Erinç Yeldan

2008’den 2015’e Türkiye ekonomisi

07 Ekim 2015 Çarşamba

Küresel krizin yedinci yılı geride kaldı. Türkiye bu ay sonunda son derece önemli bir seçim yaşayacak. Bu döneme ilişkin Türkiye ekonomisinde yaşanan gelişmeleri başlıca büyüklükler açısından hatırlamakta yarar görüyorum. Karşılaştırmaları daha anlamlı kılmak için tarihsel perspektifimizi 2003’e kadar uzattım. Aşağıdaki tablo söz konusu dönem boyunca ekonominin seyrini kuşbakışı özetliyor.

Gözlemlerimiz:
• Enflasyon 2001 krizi sonrasında tek haneli rakamlarda. Ancak yüzde 8 alt sınırı kırılamadan 2015’e ulaşılmış; Türkiye küresel ekonominin görece hâlâ yüksek enflasyon yaşayan ekonomilerinden birisi.
• 2003’e görece döviz kurundaki değişim enflasyon oranının altında. 2015 itibarıyla Amerikan Doları’nın enflasyondan arındırılmış reel fiyatı, 2003 düzeyinin hâlâ yüzde 13 altında.
• Dövizde yaşanan ucuzlama bir yandan ithalat talebini kamçılamış, diğer yandan da ithalat maliyetlerindeki ucuzlama sayesinde enflasyonun yüzde 8-10 bandında korunabilmiş olmasına olanak sağlamış gözüküyor.
• Ancak ithalat talebindeki artış, cari işlemler dengesinin milli gelirin yüzde 5’ini aştığını; kriz öncesi yüzde 8’e, kriz sonrası “toparlanma” diye adlandırılan 2010-2012 arasında da yüzde 10’una kadar yükselmiş olduğunu gözlüyoruz.
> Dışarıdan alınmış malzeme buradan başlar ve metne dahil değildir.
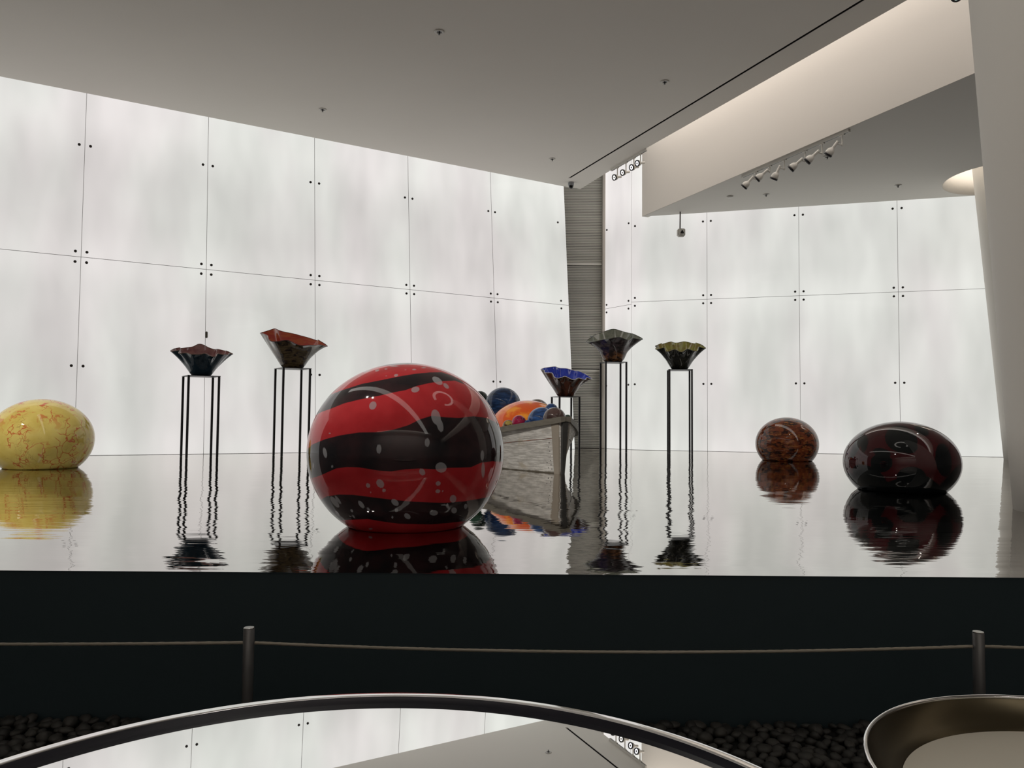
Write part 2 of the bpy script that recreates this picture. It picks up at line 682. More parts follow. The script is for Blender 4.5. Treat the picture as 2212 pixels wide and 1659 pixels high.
# lower ceiling with a round opening
_bm = bmesh.new()
RCE0, RCE1 = atz(1390, 467.7, ZL), atz(2130, 421, ZL)
outer = [F0, along(F0, FD, YB), Vector((11, YB, 0)), RCE1 + (RCE1 - RCE0).normalized() * 3.9, RCE0]
NSEG = 56
ring = [Vector((OC.x + OR * cos(2 * pi * k / NSEG), OC.y + OR * sin(2 * pi * k / NSEG), ZL)) for k in range(NSEG)]
ov = [_bm.verts.new((p.x, p.y, ZL)) for p in outer]
rv = [_bm.verts.new(p) for p in ring]
es = [_bm.edges.new((ov[i], ov[(i + 1) % len(ov)])) for i in range(len(ov))]
es += [_bm.edges.new((rv[i], rv[(i + 1) % NSEG])) for i in range(NSEG)]
bmesh.ops.triangle_fill(_bm, use_beauty=True, edges=es)
for f in _bm.faces:
    f.normal_update()
    if f.normal.z > 0:
        f.normal_flip()
ceil2 = link('ceiling.001', _bm, M_ceiling2)
struct(ceil2, 'lower grey ceiling on the far side of the fascia')
link('opening_ring', lathe([(OR + .03, ZL + .002), (OR, ZL - .001), (OR, ZL + .30), (OR + .02, ZL + .31), (OR + .02, ZL + .8)], NSEG, mtx=Matrix.Translation(OC)), M_fascia, ceil2, True)['label'] = 'pale round recess around the column head'
link('opening_light', lathe([(0, ZL + .8), (OR + .05, ZL + .8)], NSEG, mtx=Matrix.Translation(OC)), M_oculus, ceil2)['label'] = 'glowing top of the round opening'

# skylight closing the light well between the upper ceiling edge and the fascia
q = [E0 + Vector((-.9, .1, 0)), along(E0, ED, YB) + Vector((-.2, 0, 0)), along(F0, FD, YB) + FN * .1, F0 + FN * .1 + Vector((0, .4, 0))]
sky = link('window_1', prism(q, 5.62, 5.66), M_skylight)
struct(sky, 'glowing skylight strip in the light well above the fascia')

# ------------------------------------------------------------------ columns
def column(name, label, base, lean, R_, z1):
    bm = bmesh.new()
    n, st = 64, 10
    rings = []
    for j in range(st + 1):
        z = z1 * j / st
        c_ = Vector((base[0], base[1], 0)) + Vector((lean[0] * z, lean[1] * z, z))
        rings.append([bm.verts.new(c_ + Vector((R_ * cos(2 * pi * k / n), R_ * sin(2 * pi * k / n), 0))) for k in range(n)])
    for a_, b_ in zip(rings, rings[1:]):
        for k in range(n):
            bm.faces.new((a_[k], a_[(k + 1) % n], b_[(k + 1) % n], b_[k]))
    bm.faces.new(rings[0][::-1])
    bm.faces.new(rings[-1])
    o = link(name, bm, M_white, smooth=False)
    for p in o.data.polygons:
        p.use_smooth = len(p.vertices) == 4
    return struct(o, label)


column('column', 'large leaning white column at the right edge of the platform', (3.36, 4.41), (-.066, 0), .42, ZC)
column('column.001', 'slim leaning white column rising into the round ceiling opening', (7.33, 10.93), (-.088, 0), .30, ZL + .8)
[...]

Ancak sorun cari işlemler açığının rakamsal büyümesiyle sınırlı değil. Dış açığın finansman biçimi borçlanmayı arttırıcı sermaye girişleri ile sürdürülmekte. Bu da Türkiye ekonomisinin dış kırılganlığını arttırıcı önemli bir gelişme olarak değerlendiriliyor.
• Bu gelişme sonucunda dış borç stoku 144 milyar dolardan 402 milyar dolara, dolar bazında yaklaşık 3 misli artmış. Ancak dövizin reel olarak ucuzlaması sayesinde TL bazında hesaplandığında dış borcun milli gelire oranı yüzde 50-60 olarak gözlenmekte ve borç yükü sanki makul düzeyde seyrediyor algısı yaratmakta. Nitekim kısa vadeli dış borçların, uluslararası rezervlerimize görece yüksekliği dış kırılganlığın en önemli göstergesi olarak yorumlanıyor.
• Ancak söz konusu dış kırılganlık sadece finansal bir mesele değil. İthalatın giderek ara malı ve yatırım mallarında yoğunlaşması ile birlikte ulusal sanayinin yatay ve dikey girdi-çıktı bağlantılarının tahrip olmasına ve istihdam kazanımlarının da sınırlı kalmasına neden olmakta. Bunun sonucunda sanayinin milli gelir içindeki payı yüzde 15’e gerilemiş; işsizlik oranında ise kalıcı bir kazanım elde edilememiş durumda. 2003 sonrası Türkiye’sinde ekonomideki gelişmelerin ana belirleyicisinin dövizin ucuzluğuna bağlı olduğu gözleniyor. Her ne pahasına ucuz döviz! Bu ise, kuşkusuz, salt teknik bir iktisadi mesele değil.